> Exercise prompt
Retype only what runs from the beginning of the data through the line with "(0.80, 0.79, 0.78))"; please omit the pictures and keep every line exact.

□ □ □ □ □

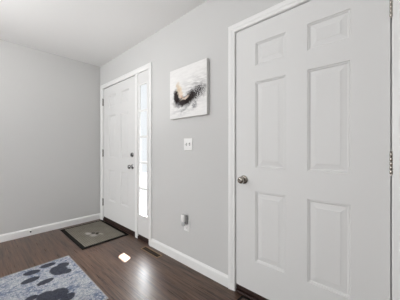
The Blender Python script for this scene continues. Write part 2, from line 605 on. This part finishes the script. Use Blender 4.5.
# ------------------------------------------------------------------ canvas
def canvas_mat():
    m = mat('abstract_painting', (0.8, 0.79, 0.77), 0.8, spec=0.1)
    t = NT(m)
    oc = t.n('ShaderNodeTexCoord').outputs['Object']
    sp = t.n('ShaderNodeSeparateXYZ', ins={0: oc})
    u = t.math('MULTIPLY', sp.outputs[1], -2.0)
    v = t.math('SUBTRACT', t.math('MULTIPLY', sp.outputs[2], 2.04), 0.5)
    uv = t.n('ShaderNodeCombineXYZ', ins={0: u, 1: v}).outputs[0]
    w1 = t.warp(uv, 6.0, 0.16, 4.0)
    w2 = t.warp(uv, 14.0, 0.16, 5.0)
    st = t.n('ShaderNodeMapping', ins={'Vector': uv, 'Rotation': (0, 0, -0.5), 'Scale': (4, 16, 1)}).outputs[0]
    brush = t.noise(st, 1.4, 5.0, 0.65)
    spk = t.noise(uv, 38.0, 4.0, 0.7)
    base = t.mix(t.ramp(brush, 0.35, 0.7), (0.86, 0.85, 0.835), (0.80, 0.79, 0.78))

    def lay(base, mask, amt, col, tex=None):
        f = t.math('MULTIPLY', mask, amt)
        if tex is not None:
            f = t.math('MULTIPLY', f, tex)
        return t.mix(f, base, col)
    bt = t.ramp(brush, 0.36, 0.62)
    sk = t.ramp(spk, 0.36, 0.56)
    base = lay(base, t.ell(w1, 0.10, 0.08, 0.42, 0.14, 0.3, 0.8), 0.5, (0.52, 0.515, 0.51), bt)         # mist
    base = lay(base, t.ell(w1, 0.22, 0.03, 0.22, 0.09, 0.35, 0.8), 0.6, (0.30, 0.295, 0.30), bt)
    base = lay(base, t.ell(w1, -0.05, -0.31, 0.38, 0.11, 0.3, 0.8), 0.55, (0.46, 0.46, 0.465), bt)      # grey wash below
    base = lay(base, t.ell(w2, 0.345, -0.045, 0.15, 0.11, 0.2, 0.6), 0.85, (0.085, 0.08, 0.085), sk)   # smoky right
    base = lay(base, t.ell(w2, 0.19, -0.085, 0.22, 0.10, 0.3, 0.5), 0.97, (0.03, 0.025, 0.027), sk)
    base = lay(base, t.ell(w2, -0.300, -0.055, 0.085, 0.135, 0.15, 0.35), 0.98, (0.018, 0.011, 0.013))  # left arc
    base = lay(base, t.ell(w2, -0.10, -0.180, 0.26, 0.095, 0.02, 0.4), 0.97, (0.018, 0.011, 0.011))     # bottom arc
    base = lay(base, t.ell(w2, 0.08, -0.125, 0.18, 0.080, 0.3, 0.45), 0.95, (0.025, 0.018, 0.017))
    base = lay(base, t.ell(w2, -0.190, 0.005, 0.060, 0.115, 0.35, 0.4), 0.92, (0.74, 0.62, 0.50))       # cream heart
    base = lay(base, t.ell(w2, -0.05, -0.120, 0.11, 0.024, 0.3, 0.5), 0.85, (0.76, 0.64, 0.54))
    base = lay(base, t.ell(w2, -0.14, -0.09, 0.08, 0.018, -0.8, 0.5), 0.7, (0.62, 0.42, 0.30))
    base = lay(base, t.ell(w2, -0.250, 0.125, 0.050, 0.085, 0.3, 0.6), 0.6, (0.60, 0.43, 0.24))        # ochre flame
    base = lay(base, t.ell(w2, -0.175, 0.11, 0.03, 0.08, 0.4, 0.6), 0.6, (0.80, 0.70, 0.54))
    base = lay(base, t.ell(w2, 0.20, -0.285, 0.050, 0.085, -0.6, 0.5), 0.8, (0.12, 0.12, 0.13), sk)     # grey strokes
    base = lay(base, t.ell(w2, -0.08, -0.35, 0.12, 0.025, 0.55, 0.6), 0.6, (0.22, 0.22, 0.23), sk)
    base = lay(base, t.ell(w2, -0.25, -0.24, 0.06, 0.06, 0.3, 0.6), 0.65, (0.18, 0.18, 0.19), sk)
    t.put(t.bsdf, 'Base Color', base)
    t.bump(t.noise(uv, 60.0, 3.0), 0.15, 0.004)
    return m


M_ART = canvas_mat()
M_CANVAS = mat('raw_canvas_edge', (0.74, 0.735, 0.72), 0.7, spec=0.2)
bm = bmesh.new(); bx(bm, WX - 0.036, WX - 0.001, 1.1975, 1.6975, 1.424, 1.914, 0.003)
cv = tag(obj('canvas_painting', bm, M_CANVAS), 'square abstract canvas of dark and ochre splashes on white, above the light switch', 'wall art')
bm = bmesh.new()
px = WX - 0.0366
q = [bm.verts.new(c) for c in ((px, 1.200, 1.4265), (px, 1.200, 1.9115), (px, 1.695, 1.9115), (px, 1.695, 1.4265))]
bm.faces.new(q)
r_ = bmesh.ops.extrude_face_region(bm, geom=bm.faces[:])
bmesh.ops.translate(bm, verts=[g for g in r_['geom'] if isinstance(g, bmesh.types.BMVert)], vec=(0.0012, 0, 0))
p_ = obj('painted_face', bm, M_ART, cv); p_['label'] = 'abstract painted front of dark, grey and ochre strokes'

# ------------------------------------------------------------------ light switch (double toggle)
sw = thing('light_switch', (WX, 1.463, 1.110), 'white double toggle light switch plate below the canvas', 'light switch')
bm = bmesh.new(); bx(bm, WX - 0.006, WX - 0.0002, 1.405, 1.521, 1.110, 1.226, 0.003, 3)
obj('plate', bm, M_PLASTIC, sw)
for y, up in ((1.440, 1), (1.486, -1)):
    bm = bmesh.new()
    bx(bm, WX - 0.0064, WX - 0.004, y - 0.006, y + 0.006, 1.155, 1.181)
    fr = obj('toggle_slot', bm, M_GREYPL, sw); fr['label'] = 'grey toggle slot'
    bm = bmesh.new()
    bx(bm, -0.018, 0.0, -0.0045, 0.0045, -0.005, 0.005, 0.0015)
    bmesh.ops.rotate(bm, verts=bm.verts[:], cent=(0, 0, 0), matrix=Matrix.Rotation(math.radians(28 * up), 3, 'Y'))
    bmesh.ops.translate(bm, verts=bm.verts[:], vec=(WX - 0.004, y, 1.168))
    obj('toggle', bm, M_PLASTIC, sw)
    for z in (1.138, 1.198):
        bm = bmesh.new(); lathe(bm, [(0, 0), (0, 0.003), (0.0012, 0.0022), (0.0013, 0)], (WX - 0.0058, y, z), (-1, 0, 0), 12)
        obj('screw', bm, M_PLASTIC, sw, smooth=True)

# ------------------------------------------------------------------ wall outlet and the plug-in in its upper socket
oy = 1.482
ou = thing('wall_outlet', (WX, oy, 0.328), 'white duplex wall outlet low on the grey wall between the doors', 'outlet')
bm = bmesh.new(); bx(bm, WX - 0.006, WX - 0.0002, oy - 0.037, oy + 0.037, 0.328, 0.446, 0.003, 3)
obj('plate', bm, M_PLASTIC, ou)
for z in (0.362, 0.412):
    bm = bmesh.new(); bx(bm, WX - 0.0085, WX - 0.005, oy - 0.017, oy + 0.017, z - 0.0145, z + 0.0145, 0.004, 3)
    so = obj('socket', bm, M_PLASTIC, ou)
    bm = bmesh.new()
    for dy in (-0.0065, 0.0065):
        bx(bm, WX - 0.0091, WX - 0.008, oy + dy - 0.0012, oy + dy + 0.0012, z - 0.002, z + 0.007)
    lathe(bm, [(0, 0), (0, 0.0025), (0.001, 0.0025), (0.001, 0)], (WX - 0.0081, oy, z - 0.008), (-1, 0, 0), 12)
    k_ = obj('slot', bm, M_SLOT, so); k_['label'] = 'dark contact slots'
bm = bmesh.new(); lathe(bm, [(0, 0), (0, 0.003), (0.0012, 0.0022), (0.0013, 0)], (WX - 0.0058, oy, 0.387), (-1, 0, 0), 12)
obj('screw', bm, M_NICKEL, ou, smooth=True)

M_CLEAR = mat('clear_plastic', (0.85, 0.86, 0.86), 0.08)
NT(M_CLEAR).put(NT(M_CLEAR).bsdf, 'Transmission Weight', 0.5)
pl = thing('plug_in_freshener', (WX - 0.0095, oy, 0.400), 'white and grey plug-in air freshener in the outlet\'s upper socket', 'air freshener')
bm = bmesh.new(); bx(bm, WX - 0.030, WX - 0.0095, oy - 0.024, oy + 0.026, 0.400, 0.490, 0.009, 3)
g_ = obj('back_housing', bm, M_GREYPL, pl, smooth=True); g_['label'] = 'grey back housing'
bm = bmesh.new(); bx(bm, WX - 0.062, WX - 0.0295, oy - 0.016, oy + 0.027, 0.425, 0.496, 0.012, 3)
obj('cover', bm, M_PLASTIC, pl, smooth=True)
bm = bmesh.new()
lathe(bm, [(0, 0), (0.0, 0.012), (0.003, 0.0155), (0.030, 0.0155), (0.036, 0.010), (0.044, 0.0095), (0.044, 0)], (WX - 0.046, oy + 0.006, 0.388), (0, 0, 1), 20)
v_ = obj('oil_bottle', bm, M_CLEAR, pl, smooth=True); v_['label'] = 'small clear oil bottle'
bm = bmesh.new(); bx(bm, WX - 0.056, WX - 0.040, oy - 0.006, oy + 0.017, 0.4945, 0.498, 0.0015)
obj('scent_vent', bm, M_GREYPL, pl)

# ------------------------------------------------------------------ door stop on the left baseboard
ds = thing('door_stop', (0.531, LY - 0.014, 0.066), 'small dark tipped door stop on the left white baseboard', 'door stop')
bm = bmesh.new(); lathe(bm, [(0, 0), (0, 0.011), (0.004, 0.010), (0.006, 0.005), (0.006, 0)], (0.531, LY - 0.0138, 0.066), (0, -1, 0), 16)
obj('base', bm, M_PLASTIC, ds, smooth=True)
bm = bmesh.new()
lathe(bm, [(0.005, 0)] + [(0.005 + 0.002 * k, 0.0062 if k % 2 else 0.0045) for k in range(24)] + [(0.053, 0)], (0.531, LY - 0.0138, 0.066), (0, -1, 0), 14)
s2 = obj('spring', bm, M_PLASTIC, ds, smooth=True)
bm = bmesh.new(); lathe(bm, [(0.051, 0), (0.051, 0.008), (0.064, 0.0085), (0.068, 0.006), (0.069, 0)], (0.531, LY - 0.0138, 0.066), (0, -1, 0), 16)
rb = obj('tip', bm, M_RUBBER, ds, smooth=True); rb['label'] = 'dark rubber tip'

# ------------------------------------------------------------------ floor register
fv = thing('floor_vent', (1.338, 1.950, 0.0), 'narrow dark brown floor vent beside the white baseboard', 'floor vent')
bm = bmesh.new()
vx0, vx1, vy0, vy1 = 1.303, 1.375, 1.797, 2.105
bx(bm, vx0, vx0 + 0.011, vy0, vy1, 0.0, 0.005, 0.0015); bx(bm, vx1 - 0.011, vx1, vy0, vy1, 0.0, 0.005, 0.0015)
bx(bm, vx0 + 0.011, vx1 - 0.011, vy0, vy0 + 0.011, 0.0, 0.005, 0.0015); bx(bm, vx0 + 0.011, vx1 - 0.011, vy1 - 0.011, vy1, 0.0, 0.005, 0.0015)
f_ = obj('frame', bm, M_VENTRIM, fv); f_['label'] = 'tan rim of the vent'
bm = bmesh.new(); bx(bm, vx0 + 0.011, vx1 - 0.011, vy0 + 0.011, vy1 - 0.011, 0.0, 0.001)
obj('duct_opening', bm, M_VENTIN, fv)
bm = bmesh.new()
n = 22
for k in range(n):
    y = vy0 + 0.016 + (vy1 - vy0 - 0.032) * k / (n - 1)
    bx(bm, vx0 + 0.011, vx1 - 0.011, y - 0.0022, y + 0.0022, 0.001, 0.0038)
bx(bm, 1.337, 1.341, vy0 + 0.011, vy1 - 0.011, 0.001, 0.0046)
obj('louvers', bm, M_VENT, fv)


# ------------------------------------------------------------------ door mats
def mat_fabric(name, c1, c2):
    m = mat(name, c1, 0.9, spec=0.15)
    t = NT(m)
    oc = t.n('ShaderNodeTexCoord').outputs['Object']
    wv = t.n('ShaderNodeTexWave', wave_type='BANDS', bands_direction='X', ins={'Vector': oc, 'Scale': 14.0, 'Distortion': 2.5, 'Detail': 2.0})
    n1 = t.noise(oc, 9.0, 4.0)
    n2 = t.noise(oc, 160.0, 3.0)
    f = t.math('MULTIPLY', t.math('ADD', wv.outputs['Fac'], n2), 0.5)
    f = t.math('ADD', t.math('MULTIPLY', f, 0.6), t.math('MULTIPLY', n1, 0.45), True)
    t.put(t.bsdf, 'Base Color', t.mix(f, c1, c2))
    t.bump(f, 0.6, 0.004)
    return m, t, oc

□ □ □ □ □

> Answer to this task
The Blender Python script for this scene continues. Write part 2, from line 605 on. This part finishes the script. Use Blender 4.5.
# ------------------------------------------------------------------ canvas
def canvas_mat():
    m = mat('abstract_painting', (0.8, 0.79, 0.77), 0.8, spec=0.1)
    t = NT(m)
    oc = t.n('ShaderNodeTexCoord').outputs['Object']
    sp = t.n('ShaderNodeSeparateXYZ', ins={0: oc})
    u = t.math('MULTIPLY', sp.outputs[1], -2.0)
    v = t.math('SUBTRACT', t.math('MULTIPLY', sp.outputs[2], 2.04), 0.5)
    uv = t.n('ShaderNodeCombineXYZ', ins={0: u, 1: v}).outputs[0]
    w1 = t.warp(uv, 6.0, 0.16, 4.0)
    w2 = t.warp(uv, 14.0, 0.16, 5.0)
    st = t.n('ShaderNodeMapping', ins={'Vector': uv, 'Rotation': (0, 0, -0.5), 'Scale': (4, 16, 1)}).outputs[0]
    brush = t.noise(st, 1.4, 5.0, 0.65)
    spk = t.noise(uv, 38.0, 4.0, 0.7)
    base = t.mix(t.ramp(brush, 0.35, 0.7), (0.86, 0.85, 0.835), (0.80, 0.79, 0.78))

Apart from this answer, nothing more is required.